Although these migrants, apart from the Irish, have broken the tie with ancestral Europe, this does not mean they have found a new identity as Americans; that some new alloy was formed in the 'melting pot'. On the contrary, most of the racial and national groups have clung to their sense of identity; 'ethnicity' is the chic modern phrase; it usually means hating people of other ethnic groups.

In an article on Miami, last year, I tried to convey the appalling hostility between the Negro community and the whites, and how the Negroes are split between the Americans and immigrants from the Caribbean. On two trips to Miami, I found no improvement in race relations; indeed there has been a political falling-out between the C7 Negroes and the Jews, who used to be allies within the Democratic Party. The Negroes accuse the Jews of failing to press for a special tax to repair some of the damage done last year by riots in Negro areas. It seems that here in Miami the Jews have lost the old liberal sympathy with the Negroes which used to exist in New York as well. On the plane coming over, I watched an in-flight movie, The Jazz Singer, in which the son of a New York Jewish cantor (incredibly hammed by Laurence Olivier) teams up with a Negro rock group who end up singing a patriotic number: 'They've got a dream they want to share — they came to America'. The dream is no longer shared; and after all, the ancestors of the Negroes did not exactly choose to come to America in the first place.

The failure of the Jews and Negroes to mix with each other; the continued separateness of national groups such as Italians. Irish and Poles is something that goes back to the 19th century, when immigration came mostly from Europe and Africa. That immigration virtually came to an end before the Second World War but since then the United States has accepted (some would say suffered) a new immigration from Asia and, still more, central America. Like the earlier immigrants, some of these have fled political persecution; others poverty. And unlike earlier immigrants, they seem to make no attempt at assimilation, at blending into the 'melting pot'.

The most publicised and least popular of these immigrants are the Vietnamese, whose very existence stirs painful thoughts in American breasts. From what I have heard, the Vietnamese make good citizens, but there seem to be no Vietnamese in Miami – the city to which my stay has been confined. But if Miami has none of the new Asian immigrants, it is the favourite city for those from the Caribbean. And every year, these immigrants form a worse problem.

The largest of these groups are the Cubans, who first displaced and now outnumber the Negroes. The once-Negro quarter of down-town Miami, now nicknamed 'Little Havana', is almost as fearful as Liberty City, the riotous Negro quarter. The various right-wing 'émigré' groups, the operatives of the drug rings, and most of the thieves now carry weapons; as do the terrified shopkeepers.
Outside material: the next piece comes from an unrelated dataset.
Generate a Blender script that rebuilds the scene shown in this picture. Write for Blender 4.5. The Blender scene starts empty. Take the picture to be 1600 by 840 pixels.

Recently, all Little Havana put up its shutters in protest against the crime. Custom is 20 per cent down this year, according to traders who want more policemen and more foot patrols. But since the Liberty City riots, hundreds of cops have left. New recruits are perforce of lower quality, and since there are too few squad cars to follow up all the reported crimes and incidents, it is impossible to spare men for foot patrol.

Miami's Cuban problem got worse last year when Fidel Castro allowed to leave, or expelled, hundreds of thousands of enemies of his regime. The Marielitos, as they were called after the port of Mariel from which they sailed, included a high proportion of criminals, lunatics, homosexuals and others whom Castro wanted to banish. Murder is now the largest cause of death among Mariel refugees in Dade County, the greater Miami area. Marielitos suffer a homicide rate more than five times that of the rest of the Dade County population, whose murder rate is America's highest. Of 90 Marielitos killed in Dade during the year ending last month, more than 70 had been shot with hand-guns.
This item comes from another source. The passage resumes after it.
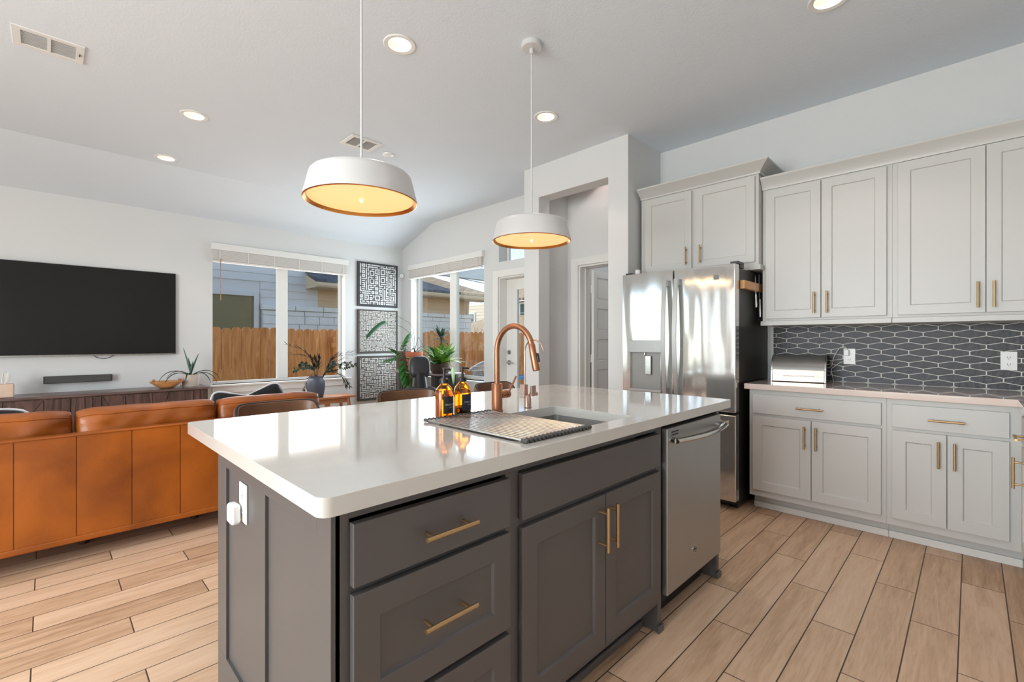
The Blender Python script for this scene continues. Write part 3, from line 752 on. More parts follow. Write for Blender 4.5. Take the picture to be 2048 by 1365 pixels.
mb = MB(); mb.box(.383, .4105, 1.545, 1.60, .672, .732)
pg = thing('smart_plug', 'small white plug-in device on the island end outlet', 'plug-in', (.398, 1.575, .668))
mb.build('housing', M['plastic'], pg, bevel=.010, seg=4)
mb = MB(); mb.cyl((.383, 1.57, .70), (.3822, 1.57, .70), .0022, 12); mb.build('indicator', M['led'], pg)

# ------------------------------------------------------------------ faucets, soap, drying rack
def arc(cx, cz, r, a0, a1, n): return [(cx + r * math.cos(R(a0 + (a1 - a0) * i / n)), cz + r * math.sin(R(a0 + (a1 - a0) * i / n))) for i in range(n + 1)]
FX, FY = 1.38, 1.462
fc = thing('kitchen_faucet', 'tall brushed copper gooseneck faucet with pull-down spray head behind the sink', 'faucet', (FX, FY, .9155))
mb = MB(); mb.lathe([(.0001, .0), (.027, .0), (.027, .004), (.0235, .006), (.0235, .118), (.0222, .120), (.0001, .120)], (FX, FY, .9155), 36); mb.build('base', M['copper'], fc)
path = [(0, 1.034), (0, 1.10), (0, 1.16)] + [(.103 - .103 * math.cos(R(a)), 1.18 + .103 * math.sin(R(a))) for a in range(0, 166, 11)]
mb = MB(); mb.tube([(FX, FY - s, z) for s, z in path], .0118, 20); mb.build('spout', M['copper'], fc, smooth=60)
s0, z0 = path[-1]; dv = Vector((0, -.259, -.966)); p0 = Vector((FX, FY - s0, z0)) 
mb = MB(); mb.tube([p0 - dv * .001, p0 + dv * .002, p0 + dv * .035, p0 + dv * .105, p0 + dv * .109], [.0122, .0138, .0145, .0158, .014], 24); sp = mb.build('spray_head', M['copper'], fc, smooth=50)
c = p0 + dv * .055 + Vector((.006, -.0155, 0)); mb = MB(); mb.tube([c - dv * .018, c - dv * .015, c + dv * .015, c + dv * .018], [.004, .006, .006, .004], 12); mb.build('spray_button', M['black'], sp)
mb = MB(); mb.cyl((FX + .02, FY, .985), (FX + .072, FY, .985), .0165, 28); mb.build('valve', M['copper'], fc, bevel=.002)
mb = MB(); mb.lathe([(.0172, 0), (.0172, .003)], (0, 0, 0), 28); 
mb = MB(); mb.tube([(FX + .062, FY - .01, .993), (FX + .098, FY - .02, 1.063)], .0042, 12); mb.build('lever', M['copper'], fc)
mb = MB(); mb.cyl((FX + .050, FY, .985), (FX + .0525, FY, .985), .0170, 28); mb.build('seal_ring', M['black'], fc)
GX, GY = 1.553, 1.44
ff = thing('filter_faucet', 'slender rose nickel drinking water tap beside the copper faucet', 'faucet', (GX, GY, .9155))
mb = MB(); mb.tube([(GX, GY, .9155), (GX, GY, .955), (GX - .006, GY + .004, .975)], [.0185, .0185, .016], 24)
mb.box(GX - .028, GX - .002, GY - .004, GY + .026, .962, 1.022); mb.build('base', M['rose'], ff, bevel=.003)
pp = [(0, 1.02), (0, 1.10), (0, 1.17)] + [(.05 - .05 * math.cos(R(a)), 1.175 + .05 * math.sin(R(a))) for a in range(0, 156, 12)]
mb = MB(); mb.tube([(GX - .015, GY + .005 - s * 1.1, z) for s, z in pp] + [(GX - .015, GY + .005 - .1135, 1.178)], .0036, 12); mb.build('spout', M['rose'], ff, smooth=60)
mb = MB(); mb.cyl((GX + .008, GY - .012, .985), (GX + .045, GY - .014, .975), .0095, 20); mb.box(GX + .0, GX + .03, GY - .024, GY - .014, .968, 1.016); mb.build('lever', M['rose'], ff, bevel=.002)

def soap(x, y, label, txt, m, face, fill):
    r = .0355; t = thing('soap_bottle', label, 'soap bottle', (x, y, .9155))
    mb = MB(); prof = [(.0001, .001), (.031, .001), (.0345, .004), (r, .010), (r, .092), (.0345, .105), (.030, .117), (.022, .127), (.0145, .134), (.0130, .142)]
    inn = [(.0115, .142), (.0120, .134), (.020, .1255), (.028, .116), (.0325, .104), (.0335, .092), (.0335, .010), (.032, .005), (.0001, .004)]
    mb.lathe(prof + inn, (x, y, .9155), 44); mb.build('bottle', M['amber'], t, smooth=60)
    q = MB(); q.lathe([(.0001, .0045), (.0315, .0055), (.0333, .0105), (.0333, fill), (.0001, fill)], (x, y, .9155), 36); q.build('soap', M['amberl'] if fill > .08 else M['label'], t)
    c = MB(); c.lathe([(.0132, .137), (.0175, .138), (.0175, .153), (.013, .157), (.0065, .159), (.0065, .170), (.0045, .171), (.0045, .190), (.0075, .191), (.0075, .197), (.0001, .199)], (x, y, .9155), 28, cap0=True)
    a = Vector((math.cos(face + .5), math.sin(face + .5), 0)); b0 = Vector((x, y, .9155 + .193))
    c.tube([b0, b0 + a * .022, b0 + a * .028 - Z_ * .004], [.0045, .004, .003], 10); c.build('pump', M['black'], t)
    lb = MB(); n = 16; half = .95; z0, z1 = .9155 + .022, .9155 + .088; vs = []
    for i in range(n + 1):
        a = face - half + 2 * half * i / n
        for z in (z0, z1): vs.append((x + (r + .0004) * math.cos(a), y + (r + .0004) * math.sin(a), z))
    lb.add(vs, [(2 * i, 2 * i + 2, 2 * i + 3, 2 * i + 1) for i in range(n)]); lo = lb.build('label', m, t)
    for s, size, dz in ((txt, .0095, .066), ('N° 01', .0065, .055), ('—————', .004, .030)):
        tb = MB(); vv, ff_ = text_mesh(s, size)
        tb.add([(x + (r + .0009) * math.cos(face + u / r), y + (r + .0009) * math.sin(face + u / r), .9155 + dz - .01 + w) for u, w, _ in vv], ff_)
        tb.build('lettering', M['ink'], lo, smooth=0)
soap(1.108, 1.478, 'amber soap bottle with black HAND SOAP label, left of the pair', 'HAND SOAP', M['label'], R(-78), .112)
soap(1.210, 1.490, 'amber soap bottle with dark DISH SOAP label, right of the pair', 'DISH SOAP', M['labelb'], R(-78), .034)

rk = thing('drying_rack', 'roll-up steel drying rack laid over the left part of the sink', 'drying rack', (1.16, 1.19, .9155))
NR = 18; 
for i in range(NR):
    x = 1.004 + i * .0188; mb = MB(); mb.cyl((x, .944, .9225), (x, 1.447, .9225), .0042, 10); mb.build('rod', M['steelh'], rk)
for y0, y1 in ((.930, .956), (1.436, 1.462)):
    mb = MB()
    for i in range(NR):
        x = 1.004 + i * .0188; mb.tube([(x, y0, .9225), (x, y0 + .003, .9225), (x, y1 - .003, .9225), (x, y1, .9225)], [.0045, .0068, .0068, .0045], 12)
        if i < NR - 1: mb.box(x, x + .0188, y0 + .008, y1 - .008, .9185, .9225)
    mb.build('end_strip', M['rubber'], rk)

# ------------------------------------------------------------------ refrigerator
fr = thing('refrigerator', 'stainless french door refrigerator with a dispenser in its left door', 'refrigerator', (3.82, 1.645, 0))
mb = MB(); mb.box(3.53, 4.19, 1.195, 2.095, .03, 1.752); mb.build('body', M['fside'], fr, bevel=.004)
XF, XD = 3.45, 3.525
D = MB()     # left door built around the dispenser recess
ya, yz = 1.655, 2.10
for (p, q, a, b) in ((ya, 1.757, .705, 1.776), (2.03, yz, .705, 1.776), (1.757, 2.03, 1.22, 1.776), (1.757, 2.03, .705, .822)): D.box(XF, XD, p, q, a, b)
D.box(XD - .012, XD, 1.757, 2.03, .822, 1.22)
dl = D.build('door', M['steel'], fr, smooth=0)
D = MB(); D.box(XF, XD, 1.187, 1.647, .705, 1.776); dr_ = D.build('door', M['steel'], fr, bevel=.010, seg=3)
D = MB(); D.box(XF, XD, 1.187, 2.10, .068, .688); dz = D.build('freezer_drawer', M['steel'], fr, bevel=.008, seg=3)
def sweepbox(mb, path, w, t):
    P = [Vector(p) for p in path]; vs = []; n = len(P)
    for i, p in enumerate(P):
        d = (P[min(i + 1, n - 1)] - P[max(i - 1, 0)]).normalized(); nr = d.cross(Y_).normalized()
        vs += [p - Y_ * w - nr * t, p + Y_ * w - nr * t, p + Y_ * w + nr * t, p - Y_ * w + nr * t]
    fs = [(i * 4 + k, i * 4 + (k + 1) % 4, i * 4 + 4 + (k + 1) % 4, i * 4 + 4 + k) for i in range(n - 1) for k in range(4)] + [(0, 1, 2, 3), tuple(4 * n - 4 + k for k in range(4))]
    mb.add(vs, fs)
def fhandle(y, par):
    mb = MB(); pts = []
    for i in range(13):
        u = i / 12; pts.append((XF - .035 - .035 * math.sin(math.pi * u), y, .80 + .90 * u))
    sweepbox(mb, pts, .0165, .007)
    for z in (.83, 1.67): mb.box(XF - .042, XF, y - .011, y + .011, z - .02, z + .02)
    mb.build('handle', M['steelp'], par, bevel=.002)
fhandle(1.704, dl); fhandle(1.612, dr_)
mb = MB(); mb.tube([(XF - .06, 1.27, .622), (XF - .065, 1.645, .622), (XF - .06, 2.02, .622)], .014, 12)
for y in (1.275, 2.015): mb.box(XF - .062, XF, y - .02, y + .02, .605, .640)
mb.build('handle', M['steelh'], dz, bevel=.002)
mb = MB(); mb.box(XF - .012, XF + .03, 1.748, 2.038, 1.126, 1.226); cp = mb.build('control_panel', M['steelp'], dl, bevel=.003)
mb = MB()
for k in range(3):
    for y in (2.0, 1.80): mb.box(XF - .0128, XF - .012, y - .009, y + .009, 1.143 + k * .026, 1.146 + k * .026)
for y in (1.955, 1.905, 1.86): mb.box(XF - .0128, XF - .012, y - .007, y + .007, 1.143, 1.146)
mb.build('button_mark', M['vent'], cp, smooth=0)
mb = MB(); mb.box(XF + .022, XF + .027, 1.757, 2.03, .828, 1.126); mb.build('dispenser_recess', M['sink'], dl, smooth=0)
mb = MB(); mb.box(XF - .008, XF + .03, 1.752, 2.034, .806, .828); mb.build('drip_tray', M['steelp'], dl, bevel=.003)
mb = MB(); mb.box(XF - .002, XF + .012, 1.843, 1.893, .945, 1.10); mb.build('paddle', M['steelh'], dl, bevel=.004)
mb = MB(); mb.tube([(XF + .01, 1.90, 1.126), (XF + .01, 1.905, 1.108), (XF + .01, 1.893, 1.104)], .004, 8); mb.build('water_spout', M['steelh'], dl)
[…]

According to the Miami Herald's Latin American commentator Guillermo Martinez, the 'old Cubans' now say of the new: 'They are loud. They don't want to work. They drive like maniacs. And they have increased the crime rate in Miami . . . They should all be sent back to Cuba • • . '. And Mr Martinez says of the new arrivals: 'There are more single men in this group; more factory workers; more farmers. Many, many more of them are black. And the presence of several hundred hardened criminals and crazies – the number may be as high as 5,000 according to some estimates – has presented a unique challenge for South Florida'.

Scarcely more welcome are some of the rich Latin Americans who have moved into Miami to shop and to buy luxurious flats on the sea front. Although Venezuelans are the elite, thanks to the wealth of their oil, Colombians are busiest in the multi-billiondollar marijuana and hard drug business, centred here in Miami. Small planes fly in the dope at night — posing a hazard at the airport — then go back with a cargo of guns for sale in the warring Latin republics. Recently the police picked up a Colombian, Isaac Kattan, carrying $16,000 in cash, $385,000 in cashiers' cheques and $1.2 million in wire transfers to Switzerland. 'You could call him a full-service bank', said a drug enforcement officer. 'He'd handle your money, finance you, launder your money, order your dope, deliver it do you': The most popular immigrants to Miami are black West Indians from the former British colonies, mostly Jamaicans. By and large, they are eager to work, have good education and steer clear of crime. Black hotel receptionists, bank clerks and taxidrivers usually turn out to be 'islanders' rather than local American Negroes. Even the Haitians, whose native language is French and whose educational level is low, compete successfully with the American Negroes.

The bewildered Englishman like myself is likely to find in this 'melting pot' of Miami that he gets on best with black West Indian 'islanders'. One such, a St Lucian, drove me out to the airport in his taxi, regaling me with his very sensible views on the folly of Miami: 'What really gets me annoyed', he concluded, 'is when I hear those Americans complaining about the British in Northern Ireland. Now I've lived in Finsbury Park, I worked in the Post Office, and we got on well with the Irish and Scots and Welsh. So when I hear the Americans praising those IRA terrorists, I turn to them and I tell them, "The worst mistake England ever made was giving you people independence."